Durante o dia ninguém batia o Velo, mas, depois que o sol se punha o Campana é quem dava as cartas na Bento Martins. Ainda não existia o calçadão, mas no verão depois de fechado o comercio, as duas quadras que iam da esquina da Pernambucana até o Club Comercial eram bloqueadas por cavaletes para a prática do “footing”; ou seja, um vai-e-vem continuo das moçoilas e rapazes sob o olhar vigilante das mães instaladas nas janelas, sacadas ou nos bancos da Praça da Rendição. Já os respeitáveis membros do sexo macho da terra se deleitavam conversando, charuteando e bebericando esparramados nas cadeiras de palha instaladas em frente ao Comercial ou “orelhando a sota” num pif-paf no salão de jogos.
            “Ir ao Clube” era uma atividade quase que exclusivamente masculina às mulheres só se lhes permita a presença em atividades sociais como festas e bailes. No restante do tempo aquele era um “club britânico” onde para combater o calor haviam sido instalados possantes ventiladores já que ar condicionado era um luxo inexistente naquela princesinha do Uruguai.

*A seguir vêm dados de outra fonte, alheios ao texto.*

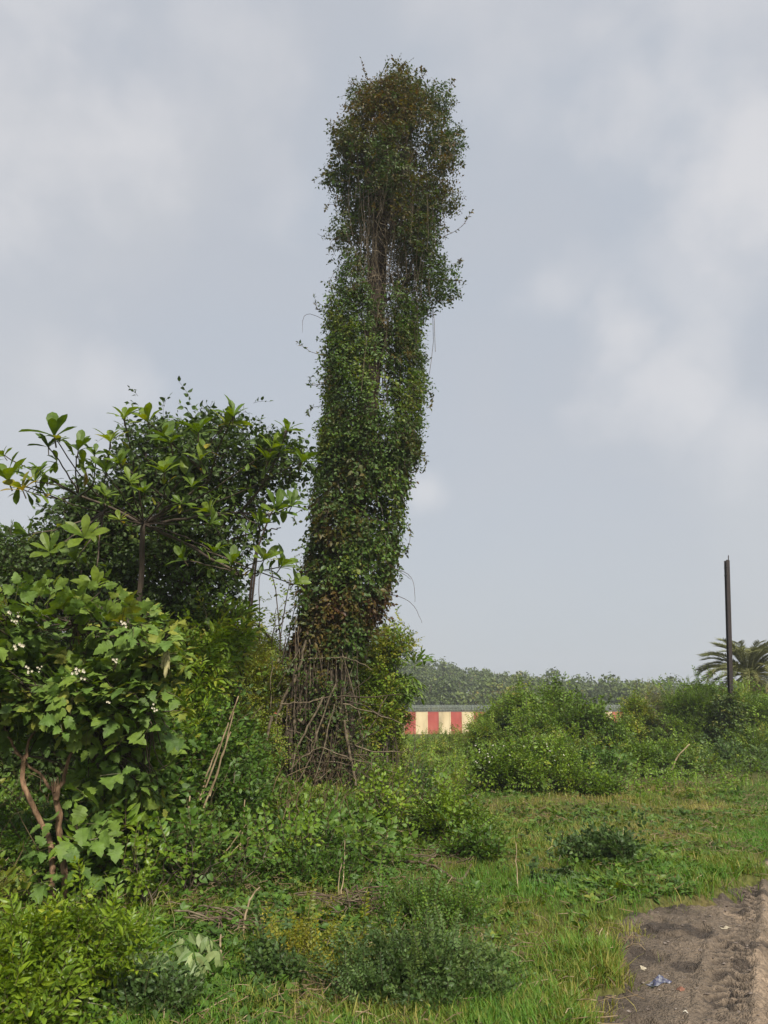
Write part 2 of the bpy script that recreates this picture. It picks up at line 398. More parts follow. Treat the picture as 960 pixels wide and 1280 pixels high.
g = N.new('ShaderNodeNewGeometry')
mp = N.new('ShaderNodeMapping'); mp.inputs['Rotation'].default_value = (0, 0, HD); L.new(g.outputs['Position'], mp.inputs[0])
sx = N.new('ShaderNodeSeparateXYZ'); L.new(mp.outputs[0], sx.inputs[0])
n1 = N.new('ShaderNodeTexNoise'); n1.inputs['Scale'].default_value = 1.8; n1.inputs['Detail'].default_value = 9; L.new(g.outputs['Position'], n1.inputs['Vector'])
ad = N.new('ShaderNodeMath'); ad.operation = 'MULTIPLY_ADD'; ad.inputs[1].default_value = 1.5; L.new(n1.outputs['Fac'], ad.inputs[0]); L.new(sx.outputs['X'], ad.inputs[2])
mr = N.new('ShaderNodeMapRange'); mr.inputs[1].default_value = -.2; mr.inputs[2].default_value = 1.65; L.new(ad.outputs[0], mr.inputs[0])
r1 = ramp(N, [(0, (.125, .100, .074)), (.26, (.18, .142, .104)), (.44, (.29, .222, .158)), (.66, (.38, .295, .212)), (.82, (.19, .165, .14)), (1, (.22, .20, .175))]); L.new(mr.outputs[0], r1.inputs[0])
n2 = N.new('ShaderNodeTexNoise'); n2.inputs['Scale'].default_value = 34; n2.inputs['Detail'].default_value = 9; n2.inputs['Roughness'].default_value = .65; L.new(g.outputs['Position'], n2.inputs['Vector'])
r2 = ramp(N, [(.3, (.55, .53, .5)), (.68, (1.35, 1.32, 1.3))]); L.new(n2.outputs['Fac'], r2.inputs[0])
mx = N.new('ShaderNodeMix'); mx.data_type = 'RGBA'; mx.blend_type = 'MULTIPLY'; mx.inputs[0].default_value = 1
at_ = N.new('ShaderNodeAttribute'); at_.attribute_name = 'tone'
dm = N.new('ShaderNodeMix'); dm.data_type = 'RGBA'; dm.inputs[7].default_value = (.050, .040, .032, 1)   # darker in the tread lugs; damp churned soil at the edge and in patches
ml_ = N.new('ShaderNodeMath'); ml_.operation = 'MULTIPLY'; ml_.inputs[1].default_value = .92; L.new(at_.outputs['Fac'], ml_.inputs[0]); L.new(ml_.outputs[0], dm.inputs[0])
L.new(r1.outputs[0], dm.inputs[6]); L.new(dm.outputs[2], mx.inputs[6]); L.new(r2.outputs[0], mx.inputs[7]); L.new(mx.outputs[2], p.inputs['Base Color'])
n3 = N.new('ShaderNodeTexVoronoi'); n3.inputs['Scale'].default_value = 75; L.new(g.outputs['Position'], n3.inputs['Vector'])
ba = N.new('ShaderNodeMath'); ba.operation = 'MULTIPLY_ADD'; ba.inputs[1].default_value = -.6; L.new(n3.outputs['Distance'], ba.inputs[0]); L.new(n2.outputs['Fac'], ba.inputs[2])
bp = N.new('ShaderNodeBump'); bp.inputs['Distance'].default_value = .02; bp.inputs['Strength'].default_value = 1; L.new(ba.outputs[0], bp.inputs['Height']); L.new(bp.outputs[0], p.inputs['Normal'])
p.inputs['Roughness'].default_value = .8; p.inputs['Specular IOR Level'].default_value = .3
tag(mb.build('dirt_road', m, smooth=True), kind='structure')

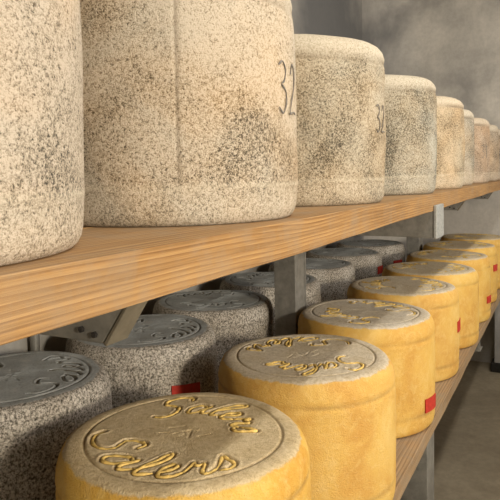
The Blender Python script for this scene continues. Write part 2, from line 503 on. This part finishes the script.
# ------------------------------------------------------------------ the grey row behind it
G = [(0.836,0.982),(1.244,0.973),(1.636,0.996),(2.047,0.991),(2.477,0.995),(2.897,0.99),(3.321,0.976)]
G_ROT = [38, 12, 120, -30, 75, 10, 140]
G_LAB = [
    'grey mouldy cheese wheel cut off by the left edge of the photo',
    'grey cheese wheel with a red plate, behind the nearest yellow wheel',
    'dark grey cheese wheel just left of the steel upright',
    'grey cheese wheel just right of the steel upright, half hidden by it',
    'grey cheese wheel fifth from the front, second beyond the steel upright',
    'grey cheese wheel sixth from the front of the rear row, second from its far end',
    'grey cheese wheel at the far end of the shaded rear row',
]
protoG = None
for i, ((x, y), rz, lab) in enumerate(zip(G, G_ROT, G_LAB)):
    t = empty('cheese_wheel', (x, y, 0))
    tag(t, lab, 'cheese wheel', 'grey cheese wheels in the lower rear row')
    if protoG is None:
        b = wheel_mesh('rind', low_rings(.0024), 420, 15, .0020, M['grey'], t, engrave=WORDS, groove_r=.150,
                       crust=crust_grey, seams=LOW_SEAMS, gd=.0026, gw=.0034, height=H)
        protoG = [b]+[tube_mesh(wd, .0013, .0010, H-.0022, M['grey_letter'], 'sunken_word', t) for wd in WORD_PAIR]
        parts = protoG
    else:
        parts = [copy_child(q, t) for q in protoG]
    for q in parts:
        q.rotation_euler = (0, 0, math.radians(rz))
        if q is not parts[0]: q['label'] = 'dark script lettering pressed into the top face'
    if i == 1: plaque(t, 237, 261, .158, .198, .1932, -.010)
    if i == 3: plaque(t, 262, 282, .120, .160, .1932)
    if i == 4: plaque(t, 255, 275, .135, .170, .1932)
    if i == 5: plaque(t, 256, 276, .200, .235, .1932)
    if i == 6: plaque(t, 235, 256, .190, .216, .1932)

# ------------------------------------------------------------------ the cream row on the upper shelf
ZS = .6311
HU = .314
UP = [(0.282,0.511),(0.726,0.509),(1.167,0.501),(1.68,0.495),(2.182,0.494),(2.66,0.522),(3.139,0.511),(3.611,0.514),(4.060,0.512)]
U_LAB = [
    'large cream cheese wheel cut off by the left edge, on the upper shelf',
    'large cream cheese wheel with a vertical seam, second from left on the upper shelf',
    'mottled cheese wheel third from the left on the upper shelf',
    'grey-speckled cheese wheel with pale cap, fourth from the left on the upper shelf',
    'pale peach cheese wheel fifth from the left on the upper shelf',
    'cheese wheel sixth from the left on the upper shelf, set slightly further back',
    'pinkish cheese wheel with a faint brushed number, seventh from the left on the upper shelf',
    'small far cheese wheel eighth from the left, at the right edge of the photo',
    'farthest cheese wheel on the upper shelf, a sliver beyond the eighth one',
]
def up_keys(Rm, h, cap, foot, sh):
    top = lerp_rings([(.01, h+.001), (.08, h), (Rm-.048-sh, h-.002)], .02)
    rim = [(Rm-.030-sh, h-.003), (Rm-.019-sh*.7, h-.007), (Rm-.011-sh*.5, h-.0125), (Rm-.0055-sh*.3, h-.020), (Rm-.0025, h-.030)]
    side = lerp_rings([(Rm-.0015, h-cap+.003), (Rm-.0022, h-cap-.004), (Rm-.001, h-cap-.02), (Rm, .5*h), (Rm-.001, foot+.02), (Rm-.0015, foot), (Rm-.002, foot-.01), (Rm-.0035, .018)], .0045)
    ft = [(Rm-.0052, .010), (Rm-.0080, .0045), (Rm-.0115, .0012), (Rm-.0160, 0), (.05, 0)]
    return top+rim+side+ft
def crust_up(h, cap, foot):
    def f(R, Z):
        return np.maximum(np.clip((Z-(h-cap))/.006, 0, 1), np.clip((foot-Z)/.008, 0, 1)*.35)
    return f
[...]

            Uma coisa que nunca entendi foi a resistência dos nossos conterrâneos a qualquer instalação que viesse a amenizar a inclemência do tempo. No meu tempo de guri não me lembro de residência alguma que tivesse algum controle de variação térmica. De piscinas nunca ouvira falar e lareiras eram uma raridade. É verdade que algumas residências mais sofisticadas as possuíam, mas raramente era acesas. Por que, não sei, mas certamente não seria por proteção ao meio ambiente. (Essa neura só iria vicejar quase que meio século depois). Há até que fale que estas condições espartanas de vida refletiam a rusticidade do povo da nossa terra mais afeito ao trabalho duro do que a boa vida. Não sei, não...
            Uruguaiana, mesmo no verão mais inclemente, quando o único refresco era um banho nas águas turvas do Uruguai, era uma festa permanente. O pessoal gostava mesmo de um arrasta-pé fosse ele nos galpões campeiros ou nos salões da cidade. Qualquer acontecimento era motivo para uma festança fosse ela um fandango ou assalto carnavalesco a casa de algum “coronel” patrocinador de algum bloco. Isso sem contar as animadas festas do Laço do Amor e do Cordão de Ouro, as mais tradicionais agremiações dos afro-descendentes locais, que muitos rapazes “de bem” gostavam de freqüentar em que pese os olhares desconfiados dos seus associados.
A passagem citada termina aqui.